Last month, science fiction fans gave a collective thumbs-up when Team Angry Filmworks announced that it was planning to produce a new Buck Rogers flick—Armageddon 2419 A.D.
The Rogers character, originally known as “Anthony Rogers,” first appeared in the 1928 novella by the same name, Armageddon 2419 A.D. It was penned by science fiction author Philip Francis Nowlan and appeared in the magazine Amazing Stories. And producer Don Murphy, who was behind Natural Born Killers, The Transformers, and other films, seemed dead set on recreating the science fiction spaceman.
But the Dille Family Trust, which owns the rights to the Buck Rogers namesake, claims the potential blockbuster needs to be licensed, according to a federal lawsuit filed Tuesday in Los Angeles. Team Angry Filmworks, on the other hand, contends that the character has fallen out of copyright and is in the public domain, free for anybody to exploit. The Hollywood studio wants a federal judge to declare that the character is in the public domain.

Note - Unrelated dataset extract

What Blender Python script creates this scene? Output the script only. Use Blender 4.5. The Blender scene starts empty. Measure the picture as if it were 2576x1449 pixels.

According to the studio’s Los Angeles federal court lawsuit (PDF):
PLAINTIFF alleges, and DEFENDANT denies, that as a matter of law, the Mr. Nowlan’s novella entitled Armageddon 2419 A.D. including the character of ‘Anthony Rogers’ aka ‘Buck Rogers’ first appearing therein, are now in the public domain in the United States and the rest of the world, and accordingly, any member of the public, including PLAINTIFF, has the right in the United States to copy the expression embodied in this public domain work, and to create exploit derivative works based on this public domain work, without infringing any right of DEFENDANT under Copyright, or requiring attribution to DEFENDANT.
The suit alleges that the trust threatened in writing that it was contemplating “legal action” because the “Dille Family Trust has not given permission or license for the use of ‘Buck Rogers’ or any of the elements of the ‘Buck Rogers’ Universe.”